Bottoms Is The Lesbian American Pie We Never Knew We Needed
The traditional American sex film featuring characters trying to get laid before graduation was a staple of late 1900s, and early 2000s cinema, featuring some classics like Not Another Teenage Film (2001), EuroTrip (2004), and the trope namer, American Pie (2001).
Bottoms is this but with horny lesbians, feminism, and campiness.
The plot involves a pair of dorky high school seniors who create a self-defense club for “female solidarity”, which is actually an excuse to hook up with their cheerleader crushes.
Morally questionable teens and sex tropes are played ironically straight, except with lesbians.
And I’m all for that.
In director Emma Seligman’s own words, she wanted to portray horny, flawed, selfish, and hormonal teenagers, who also happen to be queer and female, and the idea of them manipulating feminism to lose their virginities.
Bottoms follows sapphic besties PJ (Rachel Sennott) and Josie (Aya Edebiri), a pair of school outcasts, as they’re “gay, ugly, and untalented.”
The leading ladies both had inherent chemistry, possibly due to their long working relationship. Both Edebiri and Sennott have been working on projects since they were students at New York University.
They also happen to be attracted to cheerleaders Brittany (Kaia Gerber) and Isabel (Havana Rose Liu), apex predators of the American high school social food chain that couldn’t be further out of their reach.

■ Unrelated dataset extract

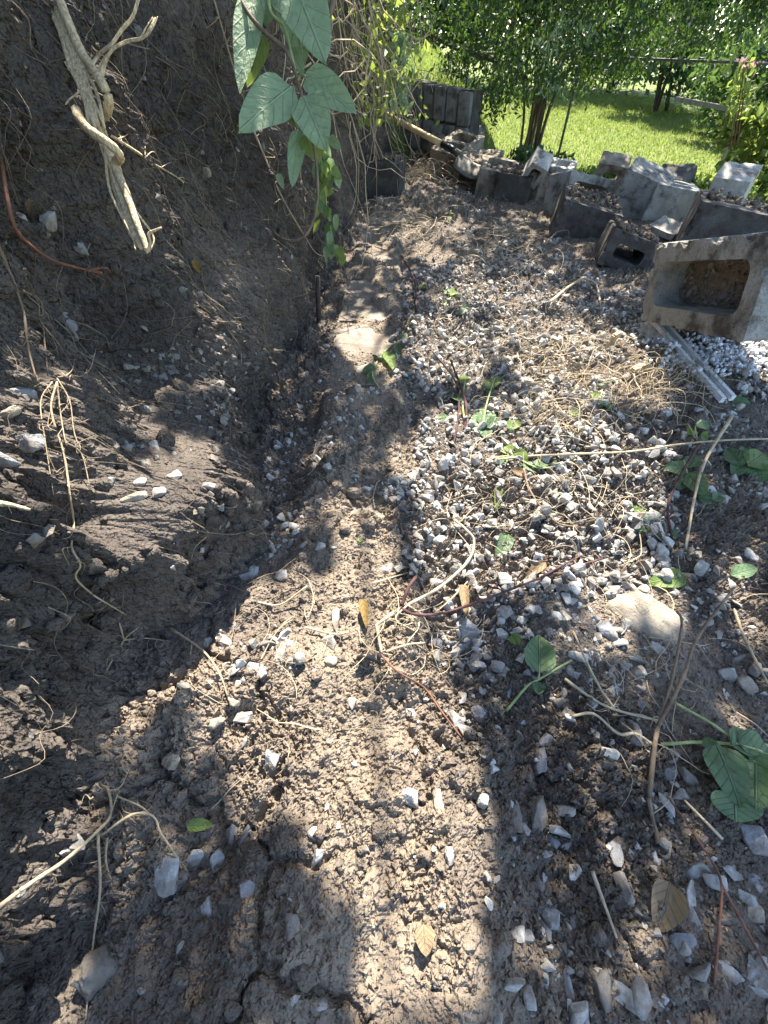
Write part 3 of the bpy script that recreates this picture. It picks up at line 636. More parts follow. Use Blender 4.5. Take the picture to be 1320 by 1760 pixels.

But an after-school women’s self-defense training proves to be the perfect excuse to get close to the cheerleaders and start making their moves. Josie’s motivated to get Isabel’s attention by diverting them away from her football-player (of course) boyfriend, played by none other than Red, White & Royal Blue’s own Nicholas Galitzine.
Of note, Havana Rose Liu is an actual queer actress, as is Ruby Cruz, who plays Hazel Callahan.
While we have Heartstopper and Red, White & Royal Blue to occupy two niches of the traditional rom-com, using LGBT+ characters, there are no examples of raunchy comedies featuring LGBT+ characters.
Why shouldn’t queer people have their equivalent of the teenager must-get-laid-before-graduation comedy?
That’s a partial motivation of Sennott and Seligman, writing themselves into what they probably enjoyed watching while growing up, but never really felt identified by.
At times, Bottoms strays away a little from this relatively sober formula and veers more into Ryan-Murphy-esque high school campiness, best exemplified by scenes featuring a football team backdropped by a parody mural of the Creation of Adam, or rival schools trying to murder other players.
All in all, Bottoms is an enjoyable film. The fight scenes were surprisingly bloody for what amounts to an otherwise violence-free genre. Seligman confirmed that the cast went through a stunt boot camp before shooting.
The movie challenges how queer people are expected to behave on screen, and is most of all focused on playing traditional American comedy tropes straight, but with a surprisingly modern twist to better adjust to current sensibilities.As for where to watch it, Bottoms was released theatrically in the United States on August 25, 2023, and expanded to additional screens on September 1, 2023. It will be internationally available for streaming on Amazon Prime Video.